Известно, что в искусстве нет прогресса. Каждый поэт начинает своё творчество не с тех высоких достижений, которые позволило дарование их предшественникам, а словно с чистого листа. Учиться ли у предшественников, пусть и великих? В этом сомневался Бальмонт: отдавая дань уважения великим русским поэтам в словах возвышенных и ёмких (Пушкин – «легчайший стиха образец», Фет – «иссекавший в напевах камеи», Тютчев – «понявший созвучия шума, что Хаос родит по ночам», Лермонтов – «весь многозвёздная дума», Боратынский – «многомудрый, в словах меткострельный»), вслед за земным поклоном великим русским поэтам Бальмонт утверждает в стихотворении «Заветная рифма», что учителем поэта является природа:

 

Хореи и ямбы с их звуком коротким

Я слышал в журчанье ручьев,

И голубь своим воркованием кротким

Учил меня музыке слов.

Качаясь под ветром, как в пляске, как в страхе,

Плакучие ветви берёз

Мне дали певучий размер амфибрахий, –

В нём вальс улетающих грёз.

И дактиль я в звоне ловил колокольном,

И в марше солдат – анапест.

 

И всегда у великих, поистине одаренных поэтов поражаешься долгой и тщательной работе над стихами. Из дневника Анны Ахматовой 24 декабря 1954 года: «Стихи идут всё время, я, как всегда, их гоню, пока не услышу настоящую строку». В 1940 году Анна Андреевна написала новый конец элегии «Смеркается, и в небе темно-синем…», которую начала в 1916 году! Стихотворение «Мелхола» было начато в 1922 году, а завершилась работа над ним почти через 40 лет, 13 мая 1961 года.

Необычные творческие состояния испытывают поэты. Ахматова оставила об этом удивительное свидетельство: «Сегодня ночью (7 июня 1958 года) я увидела или услышала во сне мою поэму как трагический балет; это уже во второй раз, – первый раз так было в 1946 году» («Поэма без героя»). Балет – искусство чрезвычайно условное, его язык – язык тела. Как полномерно воспринимала стихотворную строку поэтесса, которая «видит» поэму в форме танцевальной трагедии, с музыкой, цветом, светом. Помимо синкретического восприятия замысла своей поэмы, поражаешься тому, насколько важны были для автора эмоции, отраженные в будущей поэме, ведь именно они сближают балет и поэму.

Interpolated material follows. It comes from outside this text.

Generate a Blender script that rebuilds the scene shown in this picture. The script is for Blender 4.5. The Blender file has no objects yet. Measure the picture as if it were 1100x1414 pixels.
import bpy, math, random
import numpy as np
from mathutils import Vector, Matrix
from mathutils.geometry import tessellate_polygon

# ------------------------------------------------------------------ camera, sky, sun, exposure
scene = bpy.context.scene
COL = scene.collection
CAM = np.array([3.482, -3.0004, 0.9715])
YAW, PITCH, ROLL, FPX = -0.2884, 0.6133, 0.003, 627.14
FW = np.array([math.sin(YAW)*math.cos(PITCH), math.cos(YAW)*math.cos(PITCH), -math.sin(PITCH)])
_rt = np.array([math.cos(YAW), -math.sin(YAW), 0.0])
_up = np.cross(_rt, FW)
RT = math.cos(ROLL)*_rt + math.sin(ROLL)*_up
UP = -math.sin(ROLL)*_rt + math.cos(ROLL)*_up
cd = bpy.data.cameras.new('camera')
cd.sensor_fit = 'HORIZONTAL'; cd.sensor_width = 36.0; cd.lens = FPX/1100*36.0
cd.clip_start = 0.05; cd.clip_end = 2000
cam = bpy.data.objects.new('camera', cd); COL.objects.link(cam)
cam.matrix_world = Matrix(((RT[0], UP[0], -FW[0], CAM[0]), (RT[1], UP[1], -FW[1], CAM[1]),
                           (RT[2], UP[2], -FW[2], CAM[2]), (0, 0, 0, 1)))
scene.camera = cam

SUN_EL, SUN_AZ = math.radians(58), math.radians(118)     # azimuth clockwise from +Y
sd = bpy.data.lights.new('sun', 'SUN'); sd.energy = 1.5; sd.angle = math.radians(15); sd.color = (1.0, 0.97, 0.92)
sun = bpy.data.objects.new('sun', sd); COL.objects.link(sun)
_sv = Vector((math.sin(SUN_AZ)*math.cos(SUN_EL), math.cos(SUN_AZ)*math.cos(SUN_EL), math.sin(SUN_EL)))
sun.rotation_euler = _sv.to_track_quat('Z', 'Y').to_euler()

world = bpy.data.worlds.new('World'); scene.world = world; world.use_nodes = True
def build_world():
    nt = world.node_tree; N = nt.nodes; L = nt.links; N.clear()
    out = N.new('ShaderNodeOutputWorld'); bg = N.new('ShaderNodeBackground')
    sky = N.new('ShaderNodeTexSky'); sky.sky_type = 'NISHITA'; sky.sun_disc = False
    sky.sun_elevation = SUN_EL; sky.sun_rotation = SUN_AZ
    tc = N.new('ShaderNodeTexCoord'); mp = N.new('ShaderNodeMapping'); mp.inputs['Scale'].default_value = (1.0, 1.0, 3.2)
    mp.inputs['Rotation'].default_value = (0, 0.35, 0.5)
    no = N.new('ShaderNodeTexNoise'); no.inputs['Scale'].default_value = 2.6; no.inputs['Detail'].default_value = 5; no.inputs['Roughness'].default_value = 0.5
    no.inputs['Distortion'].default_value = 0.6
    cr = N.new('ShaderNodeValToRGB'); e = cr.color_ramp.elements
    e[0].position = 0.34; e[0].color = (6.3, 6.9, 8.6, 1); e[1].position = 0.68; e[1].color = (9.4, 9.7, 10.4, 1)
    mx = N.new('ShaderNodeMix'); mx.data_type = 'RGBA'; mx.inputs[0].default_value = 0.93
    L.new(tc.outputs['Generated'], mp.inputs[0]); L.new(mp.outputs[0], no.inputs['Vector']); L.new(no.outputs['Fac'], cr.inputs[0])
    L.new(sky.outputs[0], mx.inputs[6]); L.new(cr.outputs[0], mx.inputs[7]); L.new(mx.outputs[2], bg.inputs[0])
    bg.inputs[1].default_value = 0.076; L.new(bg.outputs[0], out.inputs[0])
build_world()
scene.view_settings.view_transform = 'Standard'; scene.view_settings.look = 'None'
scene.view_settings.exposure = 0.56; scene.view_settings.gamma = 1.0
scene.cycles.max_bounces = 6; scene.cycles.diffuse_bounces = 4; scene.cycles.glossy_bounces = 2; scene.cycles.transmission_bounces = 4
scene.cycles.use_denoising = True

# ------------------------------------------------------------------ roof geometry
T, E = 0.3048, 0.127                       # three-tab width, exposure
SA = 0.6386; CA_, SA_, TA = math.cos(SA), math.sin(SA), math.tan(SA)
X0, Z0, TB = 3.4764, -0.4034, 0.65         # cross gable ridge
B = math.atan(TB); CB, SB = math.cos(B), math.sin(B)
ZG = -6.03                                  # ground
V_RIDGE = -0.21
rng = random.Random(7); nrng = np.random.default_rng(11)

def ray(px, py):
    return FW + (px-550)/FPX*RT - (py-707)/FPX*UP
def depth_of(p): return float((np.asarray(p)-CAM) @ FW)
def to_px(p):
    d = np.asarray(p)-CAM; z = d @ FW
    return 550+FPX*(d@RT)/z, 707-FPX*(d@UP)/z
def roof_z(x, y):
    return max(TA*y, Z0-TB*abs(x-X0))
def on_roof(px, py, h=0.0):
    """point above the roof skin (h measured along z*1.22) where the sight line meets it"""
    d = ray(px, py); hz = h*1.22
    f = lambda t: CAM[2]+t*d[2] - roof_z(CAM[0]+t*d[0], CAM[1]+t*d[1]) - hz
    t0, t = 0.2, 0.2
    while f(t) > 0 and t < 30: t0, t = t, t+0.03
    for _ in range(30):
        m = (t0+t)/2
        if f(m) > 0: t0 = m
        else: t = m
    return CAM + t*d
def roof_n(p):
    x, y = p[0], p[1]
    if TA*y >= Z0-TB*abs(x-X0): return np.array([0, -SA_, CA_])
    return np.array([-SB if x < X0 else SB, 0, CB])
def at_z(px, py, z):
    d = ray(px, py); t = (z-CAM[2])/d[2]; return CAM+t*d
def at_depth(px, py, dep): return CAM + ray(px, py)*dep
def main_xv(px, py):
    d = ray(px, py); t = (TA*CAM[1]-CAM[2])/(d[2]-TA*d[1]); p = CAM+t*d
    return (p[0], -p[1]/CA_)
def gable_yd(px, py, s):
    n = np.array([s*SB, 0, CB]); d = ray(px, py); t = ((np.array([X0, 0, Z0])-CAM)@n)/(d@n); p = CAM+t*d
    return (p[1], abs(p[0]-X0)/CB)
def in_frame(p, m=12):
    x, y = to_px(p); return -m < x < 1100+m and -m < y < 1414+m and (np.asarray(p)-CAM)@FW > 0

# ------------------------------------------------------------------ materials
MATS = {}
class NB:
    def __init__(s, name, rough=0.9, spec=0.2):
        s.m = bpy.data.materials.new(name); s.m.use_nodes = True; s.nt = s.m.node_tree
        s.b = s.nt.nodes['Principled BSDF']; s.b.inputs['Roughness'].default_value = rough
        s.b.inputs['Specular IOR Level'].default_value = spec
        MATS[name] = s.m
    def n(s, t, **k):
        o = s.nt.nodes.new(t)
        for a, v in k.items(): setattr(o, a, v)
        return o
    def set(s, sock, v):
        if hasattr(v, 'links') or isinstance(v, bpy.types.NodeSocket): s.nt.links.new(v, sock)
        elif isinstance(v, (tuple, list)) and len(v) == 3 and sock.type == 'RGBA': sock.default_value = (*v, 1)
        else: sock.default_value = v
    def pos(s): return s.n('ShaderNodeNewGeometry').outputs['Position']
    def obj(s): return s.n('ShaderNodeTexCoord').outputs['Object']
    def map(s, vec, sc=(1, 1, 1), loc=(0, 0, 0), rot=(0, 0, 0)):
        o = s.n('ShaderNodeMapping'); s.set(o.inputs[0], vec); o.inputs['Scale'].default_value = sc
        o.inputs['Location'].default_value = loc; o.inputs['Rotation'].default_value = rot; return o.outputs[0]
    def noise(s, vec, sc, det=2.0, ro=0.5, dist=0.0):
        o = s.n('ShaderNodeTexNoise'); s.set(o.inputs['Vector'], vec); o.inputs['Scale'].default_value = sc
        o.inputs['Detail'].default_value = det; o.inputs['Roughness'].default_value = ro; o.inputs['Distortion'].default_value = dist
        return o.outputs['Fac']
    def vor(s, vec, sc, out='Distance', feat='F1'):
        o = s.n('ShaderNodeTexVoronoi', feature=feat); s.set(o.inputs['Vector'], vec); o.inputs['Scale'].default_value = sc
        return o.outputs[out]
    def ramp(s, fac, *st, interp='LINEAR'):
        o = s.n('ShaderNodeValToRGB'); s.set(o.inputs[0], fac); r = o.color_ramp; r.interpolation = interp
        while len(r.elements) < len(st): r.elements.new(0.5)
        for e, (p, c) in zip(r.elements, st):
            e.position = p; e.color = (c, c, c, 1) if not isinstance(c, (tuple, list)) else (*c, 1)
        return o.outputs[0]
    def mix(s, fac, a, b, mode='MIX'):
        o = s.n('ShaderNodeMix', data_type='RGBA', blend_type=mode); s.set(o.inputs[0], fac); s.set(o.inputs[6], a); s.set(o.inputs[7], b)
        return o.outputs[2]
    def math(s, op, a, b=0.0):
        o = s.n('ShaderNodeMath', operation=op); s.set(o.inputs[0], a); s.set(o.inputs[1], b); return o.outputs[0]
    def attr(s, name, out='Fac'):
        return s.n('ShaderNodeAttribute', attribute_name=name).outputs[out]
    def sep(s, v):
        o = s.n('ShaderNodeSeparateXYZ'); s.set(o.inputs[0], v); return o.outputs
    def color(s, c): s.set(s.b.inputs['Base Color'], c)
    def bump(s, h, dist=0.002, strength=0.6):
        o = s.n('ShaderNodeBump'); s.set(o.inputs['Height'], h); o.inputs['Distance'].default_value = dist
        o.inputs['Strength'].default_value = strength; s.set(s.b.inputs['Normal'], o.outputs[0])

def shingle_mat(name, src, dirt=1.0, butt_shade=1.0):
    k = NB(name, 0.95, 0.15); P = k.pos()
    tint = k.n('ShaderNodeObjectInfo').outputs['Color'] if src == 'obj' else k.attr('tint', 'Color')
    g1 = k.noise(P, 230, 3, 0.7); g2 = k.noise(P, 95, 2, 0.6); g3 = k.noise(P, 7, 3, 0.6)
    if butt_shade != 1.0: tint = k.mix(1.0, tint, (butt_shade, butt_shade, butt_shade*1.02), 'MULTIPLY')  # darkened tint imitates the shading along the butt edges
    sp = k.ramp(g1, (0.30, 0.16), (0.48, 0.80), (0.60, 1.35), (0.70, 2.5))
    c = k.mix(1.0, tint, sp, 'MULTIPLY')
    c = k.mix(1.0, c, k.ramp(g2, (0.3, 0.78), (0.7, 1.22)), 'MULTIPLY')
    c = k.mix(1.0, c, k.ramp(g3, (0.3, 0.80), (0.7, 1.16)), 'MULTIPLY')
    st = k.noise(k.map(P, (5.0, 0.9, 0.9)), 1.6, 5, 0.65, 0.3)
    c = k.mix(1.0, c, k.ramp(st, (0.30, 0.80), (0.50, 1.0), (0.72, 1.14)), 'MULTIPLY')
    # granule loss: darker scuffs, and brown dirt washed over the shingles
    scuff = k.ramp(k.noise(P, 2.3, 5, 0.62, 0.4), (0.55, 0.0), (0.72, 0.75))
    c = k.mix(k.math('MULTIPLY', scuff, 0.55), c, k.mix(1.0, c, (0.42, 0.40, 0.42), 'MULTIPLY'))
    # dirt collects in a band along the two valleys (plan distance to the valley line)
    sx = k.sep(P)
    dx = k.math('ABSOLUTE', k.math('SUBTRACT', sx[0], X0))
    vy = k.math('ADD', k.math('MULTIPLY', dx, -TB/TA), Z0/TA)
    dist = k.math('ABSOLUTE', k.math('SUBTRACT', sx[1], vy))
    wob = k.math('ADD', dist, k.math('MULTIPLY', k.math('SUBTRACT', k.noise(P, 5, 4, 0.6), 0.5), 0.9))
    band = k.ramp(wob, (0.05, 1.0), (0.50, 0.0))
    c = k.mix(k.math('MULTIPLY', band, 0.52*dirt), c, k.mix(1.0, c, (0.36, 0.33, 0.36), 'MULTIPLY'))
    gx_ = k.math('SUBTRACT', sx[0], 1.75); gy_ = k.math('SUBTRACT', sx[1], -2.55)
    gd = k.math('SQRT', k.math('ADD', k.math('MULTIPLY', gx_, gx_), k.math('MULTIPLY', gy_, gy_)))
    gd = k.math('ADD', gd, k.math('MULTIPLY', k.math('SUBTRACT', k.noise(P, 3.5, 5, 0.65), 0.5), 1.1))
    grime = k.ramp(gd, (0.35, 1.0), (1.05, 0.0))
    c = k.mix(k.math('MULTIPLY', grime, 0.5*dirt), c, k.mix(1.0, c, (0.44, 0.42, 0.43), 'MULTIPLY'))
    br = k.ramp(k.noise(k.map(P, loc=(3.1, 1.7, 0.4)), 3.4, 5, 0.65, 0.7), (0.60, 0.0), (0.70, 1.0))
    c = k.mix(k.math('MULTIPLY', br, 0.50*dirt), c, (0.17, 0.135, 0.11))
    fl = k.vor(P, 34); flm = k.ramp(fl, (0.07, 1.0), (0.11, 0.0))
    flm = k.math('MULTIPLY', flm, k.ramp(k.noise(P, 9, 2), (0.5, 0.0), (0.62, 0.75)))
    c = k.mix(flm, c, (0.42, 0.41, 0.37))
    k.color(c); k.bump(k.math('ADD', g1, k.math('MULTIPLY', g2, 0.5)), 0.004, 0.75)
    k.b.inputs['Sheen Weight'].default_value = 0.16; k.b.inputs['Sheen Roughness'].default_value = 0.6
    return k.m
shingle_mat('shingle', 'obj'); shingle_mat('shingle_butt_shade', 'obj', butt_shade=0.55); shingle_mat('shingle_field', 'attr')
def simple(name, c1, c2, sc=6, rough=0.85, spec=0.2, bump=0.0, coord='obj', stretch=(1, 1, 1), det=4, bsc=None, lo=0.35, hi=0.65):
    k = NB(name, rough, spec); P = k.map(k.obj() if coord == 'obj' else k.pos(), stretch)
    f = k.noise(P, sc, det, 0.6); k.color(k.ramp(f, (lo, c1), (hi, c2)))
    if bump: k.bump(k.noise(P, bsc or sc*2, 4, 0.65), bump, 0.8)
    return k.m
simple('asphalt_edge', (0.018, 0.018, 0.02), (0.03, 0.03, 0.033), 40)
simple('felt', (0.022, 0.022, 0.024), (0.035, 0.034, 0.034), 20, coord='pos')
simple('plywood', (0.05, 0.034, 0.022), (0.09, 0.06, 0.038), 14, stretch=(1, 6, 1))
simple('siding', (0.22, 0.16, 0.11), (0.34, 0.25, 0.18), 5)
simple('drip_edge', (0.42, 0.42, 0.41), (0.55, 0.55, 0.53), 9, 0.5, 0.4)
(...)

Ощущения «продиктованности», участия неведомых сил в создании стихотворения знакомы многим, особенно ярко выразил это в своем знаменитом стихотворении «Стихи» Николай Рубцов, сравнивая приход творческого вдохновения с восходом солнца или началом вьюги, совершенно неподвластными человеку:

 

Стихи из дома гонят нас,

Как будто вьюга воет, воет,

На отопленье паровое,

На электричество и газ.

 

Скажите, знаете ли вы

О вьюгах что-нибудь такое:

Кто может их заставить выть?

Кто может их остановить,

Когда захочется покоя?

 

А утром солнышко взойдёт, –

Кто может средство отыскать,

Чтоб задержать его восход?

Остановить его закат?

 

Вот так поэзия, она

Звенит – её не остановишь!

А замолчит – напрасно стонешь!

Она незрима и вольна.

 

Прославит нас или унизит,

Но всё равно возьмёт своё!

И не она от нас зависит,

А мы зависим от неё…

 

И для восприятия поэзии нужны не обычные люди, а читатели, беззаветно любящие стихи, недаром у Ахматовой есть горькое выражение «четвероногие читатели», возникшее, вероятно, на основании длительного опыта.